* _Extracted data_:
——————————
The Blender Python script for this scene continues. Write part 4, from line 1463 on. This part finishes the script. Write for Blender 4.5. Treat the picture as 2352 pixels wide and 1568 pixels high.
——————————
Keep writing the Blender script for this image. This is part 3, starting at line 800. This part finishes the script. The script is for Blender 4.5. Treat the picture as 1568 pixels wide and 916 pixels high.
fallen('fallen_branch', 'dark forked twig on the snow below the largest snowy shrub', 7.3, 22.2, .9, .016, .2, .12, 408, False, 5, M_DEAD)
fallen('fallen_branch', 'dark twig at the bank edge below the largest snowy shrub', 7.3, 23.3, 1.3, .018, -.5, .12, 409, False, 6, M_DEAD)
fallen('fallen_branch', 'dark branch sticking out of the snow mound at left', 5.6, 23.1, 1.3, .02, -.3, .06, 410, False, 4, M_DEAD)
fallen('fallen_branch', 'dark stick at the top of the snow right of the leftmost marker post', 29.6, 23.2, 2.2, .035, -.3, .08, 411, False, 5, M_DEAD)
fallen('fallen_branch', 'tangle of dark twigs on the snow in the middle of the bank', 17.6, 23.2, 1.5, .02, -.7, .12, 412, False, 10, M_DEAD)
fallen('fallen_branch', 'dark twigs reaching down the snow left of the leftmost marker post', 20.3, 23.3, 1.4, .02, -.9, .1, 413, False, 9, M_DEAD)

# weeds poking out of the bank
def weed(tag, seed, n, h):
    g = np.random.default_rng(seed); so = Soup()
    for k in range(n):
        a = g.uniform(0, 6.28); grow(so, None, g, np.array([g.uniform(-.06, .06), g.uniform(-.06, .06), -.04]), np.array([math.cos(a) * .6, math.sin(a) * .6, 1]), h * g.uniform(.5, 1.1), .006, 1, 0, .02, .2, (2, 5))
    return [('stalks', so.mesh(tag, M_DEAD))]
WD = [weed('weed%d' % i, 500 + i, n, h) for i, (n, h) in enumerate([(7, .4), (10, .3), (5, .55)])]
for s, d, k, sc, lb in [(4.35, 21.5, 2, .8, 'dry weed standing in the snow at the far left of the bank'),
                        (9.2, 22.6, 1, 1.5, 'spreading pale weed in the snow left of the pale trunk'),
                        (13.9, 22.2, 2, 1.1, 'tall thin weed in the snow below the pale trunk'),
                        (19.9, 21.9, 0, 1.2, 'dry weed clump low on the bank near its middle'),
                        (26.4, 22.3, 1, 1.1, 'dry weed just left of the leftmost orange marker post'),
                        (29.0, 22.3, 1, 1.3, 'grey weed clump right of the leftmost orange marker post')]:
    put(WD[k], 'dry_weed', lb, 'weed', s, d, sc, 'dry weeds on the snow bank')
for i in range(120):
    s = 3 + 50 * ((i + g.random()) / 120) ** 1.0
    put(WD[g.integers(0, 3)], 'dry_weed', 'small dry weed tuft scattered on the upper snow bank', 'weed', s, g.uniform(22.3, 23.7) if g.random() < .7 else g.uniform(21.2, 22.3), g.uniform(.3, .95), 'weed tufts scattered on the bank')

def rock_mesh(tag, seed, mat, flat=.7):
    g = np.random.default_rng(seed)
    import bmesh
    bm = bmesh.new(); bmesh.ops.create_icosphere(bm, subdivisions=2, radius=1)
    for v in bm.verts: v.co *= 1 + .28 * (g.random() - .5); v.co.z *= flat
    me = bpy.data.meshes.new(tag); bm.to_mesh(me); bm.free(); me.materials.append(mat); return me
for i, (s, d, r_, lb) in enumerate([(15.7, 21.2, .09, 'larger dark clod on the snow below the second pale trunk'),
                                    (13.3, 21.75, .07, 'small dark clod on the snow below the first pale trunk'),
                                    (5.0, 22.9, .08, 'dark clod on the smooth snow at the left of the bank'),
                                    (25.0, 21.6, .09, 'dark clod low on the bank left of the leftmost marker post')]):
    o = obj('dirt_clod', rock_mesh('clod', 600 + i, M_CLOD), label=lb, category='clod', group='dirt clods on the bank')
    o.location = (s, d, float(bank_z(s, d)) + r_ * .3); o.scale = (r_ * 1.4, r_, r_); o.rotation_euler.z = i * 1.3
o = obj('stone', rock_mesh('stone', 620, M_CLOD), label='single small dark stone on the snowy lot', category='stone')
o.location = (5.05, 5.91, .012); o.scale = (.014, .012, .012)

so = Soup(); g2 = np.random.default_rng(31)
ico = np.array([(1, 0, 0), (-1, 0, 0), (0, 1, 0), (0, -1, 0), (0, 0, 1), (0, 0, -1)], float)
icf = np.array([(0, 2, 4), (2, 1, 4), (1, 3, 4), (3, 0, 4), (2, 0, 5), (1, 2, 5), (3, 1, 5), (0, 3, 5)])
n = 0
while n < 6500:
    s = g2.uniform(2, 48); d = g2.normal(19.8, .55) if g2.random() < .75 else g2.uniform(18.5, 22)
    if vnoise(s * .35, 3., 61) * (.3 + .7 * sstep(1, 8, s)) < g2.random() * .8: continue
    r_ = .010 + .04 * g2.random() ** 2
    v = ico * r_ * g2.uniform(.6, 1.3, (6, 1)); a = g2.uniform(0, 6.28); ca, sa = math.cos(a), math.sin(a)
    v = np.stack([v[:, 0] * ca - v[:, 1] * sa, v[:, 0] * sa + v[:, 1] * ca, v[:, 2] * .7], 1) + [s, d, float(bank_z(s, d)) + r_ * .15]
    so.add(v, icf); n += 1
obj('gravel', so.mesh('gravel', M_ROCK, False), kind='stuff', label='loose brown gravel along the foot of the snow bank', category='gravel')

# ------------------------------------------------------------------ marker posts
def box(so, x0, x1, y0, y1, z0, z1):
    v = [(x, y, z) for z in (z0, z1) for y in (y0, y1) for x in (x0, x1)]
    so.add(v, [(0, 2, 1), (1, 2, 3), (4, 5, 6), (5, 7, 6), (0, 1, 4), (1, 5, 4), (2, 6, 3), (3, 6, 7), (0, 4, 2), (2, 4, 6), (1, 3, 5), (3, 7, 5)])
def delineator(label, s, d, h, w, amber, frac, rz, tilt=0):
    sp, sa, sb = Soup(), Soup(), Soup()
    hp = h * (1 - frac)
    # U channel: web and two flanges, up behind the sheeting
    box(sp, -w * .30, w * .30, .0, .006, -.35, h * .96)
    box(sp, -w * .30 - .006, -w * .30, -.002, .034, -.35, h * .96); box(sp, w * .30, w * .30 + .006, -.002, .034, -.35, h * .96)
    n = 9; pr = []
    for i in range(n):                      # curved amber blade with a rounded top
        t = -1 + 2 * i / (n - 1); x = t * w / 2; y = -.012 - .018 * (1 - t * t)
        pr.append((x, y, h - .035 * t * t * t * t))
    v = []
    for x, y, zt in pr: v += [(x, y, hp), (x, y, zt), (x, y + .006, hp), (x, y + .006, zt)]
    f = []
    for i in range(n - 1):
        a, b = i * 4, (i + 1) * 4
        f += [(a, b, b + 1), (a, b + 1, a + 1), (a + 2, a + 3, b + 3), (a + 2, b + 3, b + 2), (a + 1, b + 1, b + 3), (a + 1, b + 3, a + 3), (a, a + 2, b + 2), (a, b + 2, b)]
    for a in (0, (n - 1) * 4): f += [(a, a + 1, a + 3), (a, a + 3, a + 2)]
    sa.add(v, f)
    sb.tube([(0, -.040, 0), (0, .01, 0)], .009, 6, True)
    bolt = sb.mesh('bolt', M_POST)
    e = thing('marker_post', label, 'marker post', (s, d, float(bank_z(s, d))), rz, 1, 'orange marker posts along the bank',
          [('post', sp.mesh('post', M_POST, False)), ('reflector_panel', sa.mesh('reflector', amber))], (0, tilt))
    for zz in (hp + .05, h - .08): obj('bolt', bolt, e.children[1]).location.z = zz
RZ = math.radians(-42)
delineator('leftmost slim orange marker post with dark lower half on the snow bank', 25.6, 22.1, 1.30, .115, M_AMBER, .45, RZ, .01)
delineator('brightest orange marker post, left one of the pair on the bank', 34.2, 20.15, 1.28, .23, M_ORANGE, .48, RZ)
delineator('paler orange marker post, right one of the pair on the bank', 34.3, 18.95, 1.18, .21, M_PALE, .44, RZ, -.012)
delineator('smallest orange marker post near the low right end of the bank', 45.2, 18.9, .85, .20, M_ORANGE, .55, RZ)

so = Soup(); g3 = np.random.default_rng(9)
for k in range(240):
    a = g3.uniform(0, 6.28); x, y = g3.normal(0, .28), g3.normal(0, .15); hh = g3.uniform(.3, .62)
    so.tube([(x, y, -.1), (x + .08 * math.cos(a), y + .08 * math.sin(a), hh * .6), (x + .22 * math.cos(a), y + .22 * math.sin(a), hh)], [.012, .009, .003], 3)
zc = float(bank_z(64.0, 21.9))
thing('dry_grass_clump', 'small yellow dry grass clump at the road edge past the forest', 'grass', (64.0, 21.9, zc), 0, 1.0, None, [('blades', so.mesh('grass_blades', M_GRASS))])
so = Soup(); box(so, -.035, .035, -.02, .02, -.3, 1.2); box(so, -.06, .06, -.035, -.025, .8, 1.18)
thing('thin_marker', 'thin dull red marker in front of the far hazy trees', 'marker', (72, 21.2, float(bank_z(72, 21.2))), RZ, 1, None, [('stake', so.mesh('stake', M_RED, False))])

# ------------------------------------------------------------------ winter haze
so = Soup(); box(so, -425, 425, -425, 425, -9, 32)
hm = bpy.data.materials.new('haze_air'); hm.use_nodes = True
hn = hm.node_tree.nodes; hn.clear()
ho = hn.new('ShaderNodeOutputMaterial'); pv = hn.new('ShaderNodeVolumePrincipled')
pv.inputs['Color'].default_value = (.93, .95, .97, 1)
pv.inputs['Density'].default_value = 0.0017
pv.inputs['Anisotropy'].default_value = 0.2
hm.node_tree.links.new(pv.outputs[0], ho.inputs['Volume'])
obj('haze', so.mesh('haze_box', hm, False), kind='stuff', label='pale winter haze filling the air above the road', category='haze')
——————————
* _Set exercise_: Select every line of the material above holding the word "part" and copy it.

* _In response_:
The Blender Python script for this scene continues. Write part 4, from line 1463 on. This part finishes the script. Write for Blender 4.5. Treat the picture as 2352 pixels wide and 1568 pixels high.
Keep writing the Blender script for this image. This is part 3, starting at line 800. This part finishes the script. The script is for Blender 4.5. Treat the picture as 1568 pixels wide and 916 pixels high.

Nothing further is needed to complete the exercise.